Transcribe every entry below word for word, but skip the pictures.

——————

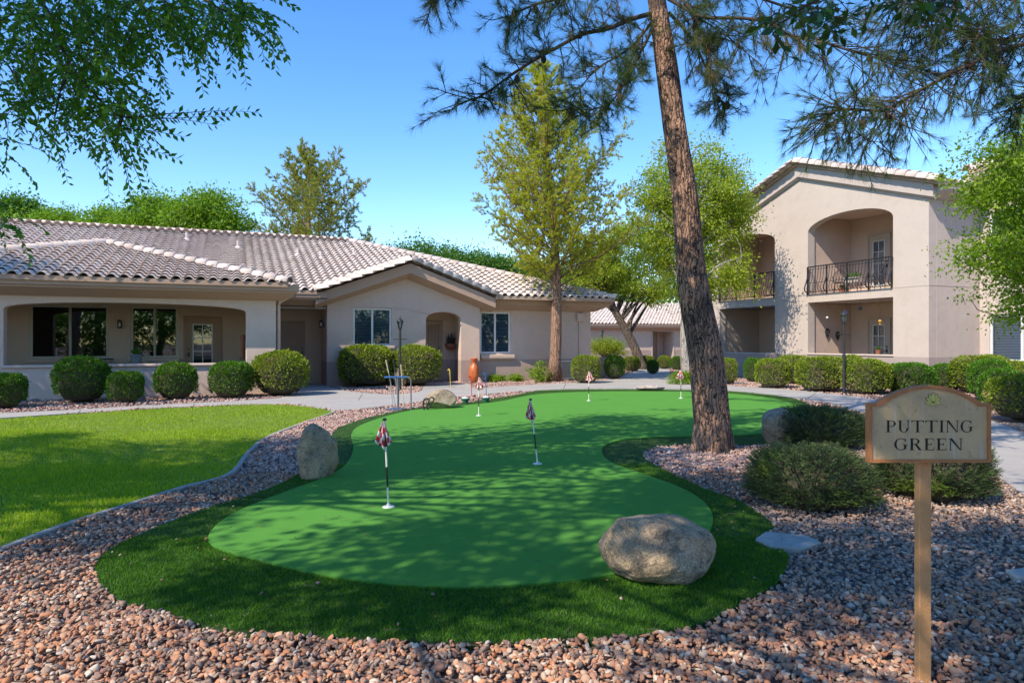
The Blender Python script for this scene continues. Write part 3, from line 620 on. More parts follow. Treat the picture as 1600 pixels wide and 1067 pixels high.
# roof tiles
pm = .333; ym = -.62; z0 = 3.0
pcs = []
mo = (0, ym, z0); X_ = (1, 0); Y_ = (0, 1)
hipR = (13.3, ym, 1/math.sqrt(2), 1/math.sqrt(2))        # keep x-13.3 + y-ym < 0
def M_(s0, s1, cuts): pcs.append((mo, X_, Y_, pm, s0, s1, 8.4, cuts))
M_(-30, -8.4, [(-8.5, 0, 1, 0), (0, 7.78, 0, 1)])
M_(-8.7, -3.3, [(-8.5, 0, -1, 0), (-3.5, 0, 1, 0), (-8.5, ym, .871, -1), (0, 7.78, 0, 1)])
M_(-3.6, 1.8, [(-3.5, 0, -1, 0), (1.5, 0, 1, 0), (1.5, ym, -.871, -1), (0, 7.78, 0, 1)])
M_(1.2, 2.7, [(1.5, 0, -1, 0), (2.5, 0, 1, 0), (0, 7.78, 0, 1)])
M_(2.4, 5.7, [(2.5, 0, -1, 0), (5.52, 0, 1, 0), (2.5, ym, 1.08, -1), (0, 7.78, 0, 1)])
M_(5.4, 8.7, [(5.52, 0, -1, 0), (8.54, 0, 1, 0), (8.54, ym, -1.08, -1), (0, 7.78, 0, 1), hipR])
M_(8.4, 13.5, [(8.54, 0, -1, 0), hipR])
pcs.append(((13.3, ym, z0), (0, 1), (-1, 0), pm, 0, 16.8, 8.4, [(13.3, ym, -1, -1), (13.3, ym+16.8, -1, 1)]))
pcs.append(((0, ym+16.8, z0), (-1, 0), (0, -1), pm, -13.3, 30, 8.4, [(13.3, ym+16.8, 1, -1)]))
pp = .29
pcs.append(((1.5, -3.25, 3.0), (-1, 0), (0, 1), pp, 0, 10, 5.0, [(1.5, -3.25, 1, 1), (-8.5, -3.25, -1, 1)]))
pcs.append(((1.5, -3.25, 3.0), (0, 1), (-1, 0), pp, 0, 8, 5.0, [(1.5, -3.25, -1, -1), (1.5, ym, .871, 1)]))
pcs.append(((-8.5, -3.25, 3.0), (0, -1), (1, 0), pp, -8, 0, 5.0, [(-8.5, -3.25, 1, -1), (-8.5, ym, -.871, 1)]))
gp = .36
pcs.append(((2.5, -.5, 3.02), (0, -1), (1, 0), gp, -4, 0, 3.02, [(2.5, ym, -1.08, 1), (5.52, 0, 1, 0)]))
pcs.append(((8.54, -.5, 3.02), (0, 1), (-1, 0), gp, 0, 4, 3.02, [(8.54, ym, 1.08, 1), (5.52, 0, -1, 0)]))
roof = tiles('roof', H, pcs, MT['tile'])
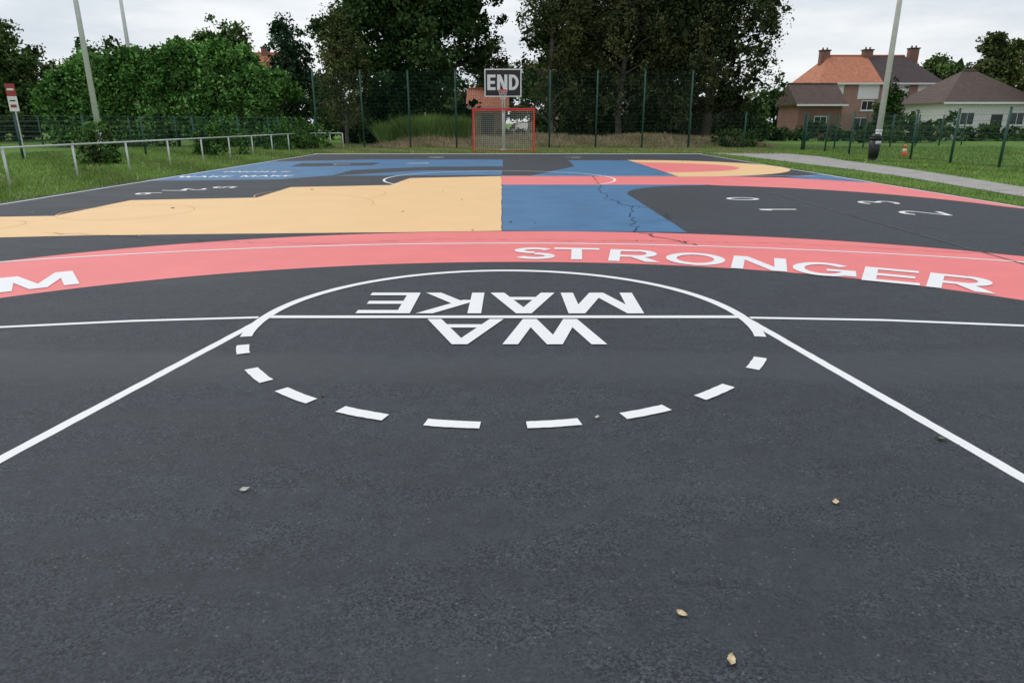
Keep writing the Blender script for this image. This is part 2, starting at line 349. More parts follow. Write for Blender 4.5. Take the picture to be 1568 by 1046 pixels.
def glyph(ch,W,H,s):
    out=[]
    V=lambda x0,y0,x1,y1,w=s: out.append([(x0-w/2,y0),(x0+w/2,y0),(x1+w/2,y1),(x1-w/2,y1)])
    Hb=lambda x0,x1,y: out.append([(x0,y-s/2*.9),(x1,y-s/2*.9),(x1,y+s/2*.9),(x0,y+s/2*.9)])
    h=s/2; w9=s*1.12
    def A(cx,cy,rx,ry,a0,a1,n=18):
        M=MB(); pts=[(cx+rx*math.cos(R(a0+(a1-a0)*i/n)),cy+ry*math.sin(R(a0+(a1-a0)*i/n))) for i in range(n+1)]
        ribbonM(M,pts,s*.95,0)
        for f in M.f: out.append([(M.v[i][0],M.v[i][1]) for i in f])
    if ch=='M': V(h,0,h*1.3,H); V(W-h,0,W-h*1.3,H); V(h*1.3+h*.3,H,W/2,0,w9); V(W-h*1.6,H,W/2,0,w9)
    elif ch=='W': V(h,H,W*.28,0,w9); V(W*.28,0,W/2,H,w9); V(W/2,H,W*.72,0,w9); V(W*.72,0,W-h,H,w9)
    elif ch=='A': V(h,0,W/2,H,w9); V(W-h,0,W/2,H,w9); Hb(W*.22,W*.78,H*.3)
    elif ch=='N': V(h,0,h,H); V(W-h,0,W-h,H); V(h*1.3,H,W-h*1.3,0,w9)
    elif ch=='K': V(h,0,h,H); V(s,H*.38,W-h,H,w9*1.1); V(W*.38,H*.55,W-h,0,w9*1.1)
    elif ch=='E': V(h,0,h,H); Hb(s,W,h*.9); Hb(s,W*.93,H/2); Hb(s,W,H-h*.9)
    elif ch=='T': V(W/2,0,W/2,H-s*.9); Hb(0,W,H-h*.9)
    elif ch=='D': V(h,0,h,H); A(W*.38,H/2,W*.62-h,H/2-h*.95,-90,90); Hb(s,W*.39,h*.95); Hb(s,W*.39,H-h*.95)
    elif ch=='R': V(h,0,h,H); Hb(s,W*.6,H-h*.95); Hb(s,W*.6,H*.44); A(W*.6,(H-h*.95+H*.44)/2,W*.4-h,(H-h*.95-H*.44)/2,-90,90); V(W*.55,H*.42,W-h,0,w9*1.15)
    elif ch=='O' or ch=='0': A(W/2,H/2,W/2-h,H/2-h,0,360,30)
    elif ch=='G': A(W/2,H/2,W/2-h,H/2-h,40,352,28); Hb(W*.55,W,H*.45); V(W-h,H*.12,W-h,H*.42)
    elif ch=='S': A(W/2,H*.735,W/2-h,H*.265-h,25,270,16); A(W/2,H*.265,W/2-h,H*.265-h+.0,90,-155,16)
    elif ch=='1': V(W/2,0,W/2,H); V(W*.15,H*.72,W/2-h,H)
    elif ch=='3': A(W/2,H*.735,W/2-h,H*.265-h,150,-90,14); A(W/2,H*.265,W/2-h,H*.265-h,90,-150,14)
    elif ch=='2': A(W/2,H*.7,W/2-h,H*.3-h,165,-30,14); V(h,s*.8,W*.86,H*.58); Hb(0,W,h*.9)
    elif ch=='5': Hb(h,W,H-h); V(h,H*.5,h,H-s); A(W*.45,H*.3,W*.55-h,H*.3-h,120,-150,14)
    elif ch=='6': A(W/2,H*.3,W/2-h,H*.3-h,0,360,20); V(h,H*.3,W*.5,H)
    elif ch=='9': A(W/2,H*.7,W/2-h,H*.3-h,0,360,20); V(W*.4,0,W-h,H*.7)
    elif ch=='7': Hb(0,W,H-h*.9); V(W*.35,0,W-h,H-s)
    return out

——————

SOLUTION -
The Blender Python script for this scene continues. Write part 3, from line 620 on. More parts follow. Treat the picture as 1600 pixels wide and 1067 pixels high.
# roof tiles
pm = .333; ym = -.62; z0 = 3.0
pcs = []
mo = (0, ym, z0); X_ = (1, 0); Y_ = (0, 1)
hipR = (13.3, ym, 1/math.sqrt(2), 1/math.sqrt(2))        # keep x-13.3 + y-ym < 0
def M_(s0, s1, cuts): pcs.append((mo, X_, Y_, pm, s0, s1, 8.4, cuts))
M_(-30, -8.4, [(-8.5, 0, 1, 0), (0, 7.78, 0, 1)])
M_(-8.7, -3.3, [(-8.5, 0, -1, 0), (-3.5, 0, 1, 0), (-8.5, ym, .871, -1), (0, 7.78, 0, 1)])
M_(-3.6, 1.8, [(-3.5, 0, -1, 0), (1.5, 0, 1, 0), (1.5, ym, -.871, -1), (0, 7.78, 0, 1)])
M_(1.2, 2.7, [(1.5, 0, -1, 0), (2.5, 0, 1, 0), (0, 7.78, 0, 1)])
M_(2.4, 5.7, [(2.5, 0, -1, 0), (5.52, 0, 1, 0), (2.5, ym, 1.08, -1), (0, 7.78, 0, 1)])
M_(5.4, 8.7, [(5.52, 0, -1, 0), (8.54, 0, 1, 0), (8.54, ym, -1.08, -1), (0, 7.78, 0, 1), hipR])
M_(8.4, 13.5, [(8.54, 0, -1, 0), hipR])
pcs.append(((13.3, ym, z0), (0, 1), (-1, 0), pm, 0, 16.8, 8.4, [(13.3, ym, -1, -1), (13.3, ym+16.8, -1, 1)]))
pcs.append(((0, ym+16.8, z0), (-1, 0), (0, -1), pm, -13.3, 30, 8.4, [(13.3, ym+16.8, 1, -1)]))
pp = .29
pcs.append(((1.5, -3.25, 3.0), (-1, 0), (0, 1), pp, 0, 10, 5.0, [(1.5, -3.25, 1, 1), (-8.5, -3.25, -1, 1)]))
pcs.append(((1.5, -3.25, 3.0), (0, 1), (-1, 0), pp, 0, 8, 5.0, [(1.5, -3.25, -1, -1), (1.5, ym, .871, 1)]))
pcs.append(((-8.5, -3.25, 3.0), (0, -1), (1, 0), pp, -8, 0, 5.0, [(-8.5, -3.25, 1, -1), (-8.5, ym, -.871, 1)]))
gp = .36
pcs.append(((2.5, -.5, 3.02), (0, -1), (1, 0), gp, -4, 0, 3.02, [(2.5, ym, -1.08, 1), (5.52, 0, 1, 0)]))
pcs.append(((8.54, -.5, 3.02), (0, 1), (-1, 0), gp, 0, 4, 3.02, [(8.54, ym, 1.08, 1), (5.52, 0, -1, 0)]))
roof = tiles('roof', H, pcs, MT['tile'])
Keep writing the Blender script for this image. This is part 2, starting at line 349. More parts follow. Write for Blender 4.5. Take the picture to be 1568 by 1046 pixels.
def glyph(ch,W,H,s):
    out=[]
    V=lambda x0,y0,x1,y1,w=s: out.append([(x0-w/2,y0),(x0+w/2,y0),(x1+w/2,y1),(x1-w/2,y1)])
    Hb=lambda x0,x1,y: out.append([(x0,y-s/2*.9),(x1,y-s/2*.9),(x1,y+s/2*.9),(x0,y+s/2*.9)])
    h=s/2; w9=s*1.12
    def A(cx,cy,rx,ry,a0,a1,n=18):
        M=MB(); pts=[(cx+rx*math.cos(R(a0+(a1-a0)*i/n)),cy+ry*math.sin(R(a0+(a1-a0)*i/n))) for i in range(n+1)]
        ribbonM(M,pts,s*.95,0)
        for f in M.f: out.append([(M.v[i][0],M.v[i][1]) for i in f])
    if ch=='M': V(h,0,h*1.3,H); V(W-h,0,W-h*1.3,H); V(h*1.3+h*.3,H,W/2,0,w9); V(W-h*1.6,H,W/2,0,w9)
    elif ch=='W': V(h,H,W*.28,0,w9); V(W*.28,0,W/2,H,w9); V(W/2,H,W*.72,0,w9); V(W*.72,0,W-h,H,w9)
    elif ch=='A': V(h,0,W/2,H,w9); V(W-h,0,W/2,H,w9); Hb(W*.22,W*.78,H*.3)
    elif ch=='N': V(h,0,h,H); V(W-h,0,W-h,H); V(h*1.3,H,W-h*1.3,0,w9)
    elif ch=='K': V(h,0,h,H); V(s,H*.38,W-h,H,w9*1.1); V(W*.38,H*.55,W-h,0,w9*1.1)
    elif ch=='E': V(h,0,h,H); Hb(s,W,h*.9); Hb(s,W*.93,H/2); Hb(s,W,H-h*.9)
    elif ch=='T': V(W/2,0,W/2,H-s*.9); Hb(0,W,H-h*.9)
    elif ch=='D': V(h,0,h,H); A(W*.38,H/2,W*.62-h,H/2-h*.95,-90,90); Hb(s,W*.39,h*.95); Hb(s,W*.39,H-h*.95)
    elif ch=='R': V(h,0,h,H); Hb(s,W*.6,H-h*.95); Hb(s,W*.6,H*.44); A(W*.6,(H-h*.95+H*.44)/2,W*.4-h,(H-h*.95-H*.44)/2,-90,90); V(W*.55,H*.42,W-h,0,w9*1.15)
    elif ch=='O' or ch=='0': A(W/2,H/2,W/2-h,H/2-h,0,360,30)
    elif ch=='G': A(W/2,H/2,W/2-h,H/2-h,40,352,28); Hb(W*.55,W,H*.45); V(W-h,H*.12,W-h,H*.42)
    elif ch=='S': A(W/2,H*.735,W/2-h,H*.265-h,25,270,16); A(W/2,H*.265,W/2-h,H*.265-h+.0,90,-155,16)
    elif ch=='1': V(W/2,0,W/2,H); V(W*.15,H*.72,W/2-h,H)
    elif ch=='3': A(W/2,H*.735,W/2-h,H*.265-h,150,-90,14); A(W/2,H*.265,W/2-h,H*.265-h,90,-150,14)
    elif ch=='2': A(W/2,H*.7,W/2-h,H*.3-h,165,-30,14); V(h,s*.8,W*.86,H*.58); Hb(0,W,h*.9)
    elif ch=='5': Hb(h,W,H-h); V(h,H*.5,h,H-s); A(W*.45,H*.3,W*.55-h,H*.3-h,120,-150,14)
    elif ch=='6': A(W/2,H*.3,W/2-h,H*.3-h,0,360,20); V(h,H*.3,W*.5,H)
    elif ch=='9': A(W/2,H*.7,W/2-h,H*.3-h,0,360,20); V(W*.4,0,W-h,H*.7)
    elif ch=='7': Hb(0,W,H-h*.9); V(W*.35,0,W-h,H-s)
    return out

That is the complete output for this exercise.